Invariably your stakeholder will list things like “feel good”, or “make money.” Cooper refers to these broad objectives as “life goals.” That’s okay at this point. If it’s believed that a persona will hav this goal in mind, make sure it’s captured here.
Identify interactions to design
Next we go from abstract to concrete, in essence, laying the blueprint for interaction design. In order to accomplish the goals that users have, they will need to take part in a number of high-level interactions—jot these down. Next to each goal that a user group has, specify the interactions that users will have take part in to drive them closer to that goal. Don’t worry if you repeat some; sometimes users do the same things for different reasons.
At this level, what you’re really defining are use cases. Wise Sage Wikipedia sayeth:
A use case in software engineering and systems engineering is a description of a system’s behavior as it responds to a request that originates from outside of that system. In other words, a use case describes “who” can do “what” with the system in question. The use case technique is used to capture a system’s behavioral requirements by detailing scenario-driven threads through the functional requirements.
Optionally, you may choose to create a separate spreadsheet orf each user group that to elaborates on that group’s use-cases. This can be especially useful if the information/system architecture of the application is complicated. If users have to “trek across” their portion of the system (for example, say that have to take part in a multi-step process) to get something done, elaborating how a user gets from “a to b” can really clarify how the system should function as a whole.
Final words
So there you have it. After 2-4 days worth of stakeholder interviews, what do you have to show for it? Our design strategy document is a patchwork of different thoughts, providing insight for a variety of different roles:
- Team members can see the application’s presumed user groups, perhaps doing research to validate underlying assumptions.

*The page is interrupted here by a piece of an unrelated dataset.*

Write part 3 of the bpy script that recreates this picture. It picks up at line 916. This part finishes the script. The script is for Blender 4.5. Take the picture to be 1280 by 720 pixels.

- Interaction designers, information architects, etc. can begin wireframing the major interactions in the system to get an idea of what kinds of UIs will facilitate the desired interactions.
- Stakeholders & project managers can get a high-level view of what the application does and what interactions will need to be built to make that happen.
In addition to jumpstarting the roles of your colleagues, a design strategy document brings structure to your design process. Done correctly, it manifests a a unified thought process across your projects’ handoff points.
Each interaction that your designers are called upon to create can be shown to directly drive a user towards a valuable goal—something that can’t be said for the broad goals themselves. Said another way, we can’t say that an application makes people “feel more social,” but we can say that, as a collection, a group of interactions drives a user towards that sensation.
Design strategy helps remove the “fog” clouding the path towards user goals. And as farfetched as it might seem, sometimes a spreadsheet of goals and interactions is the most effective thing we can do to prove the value of design.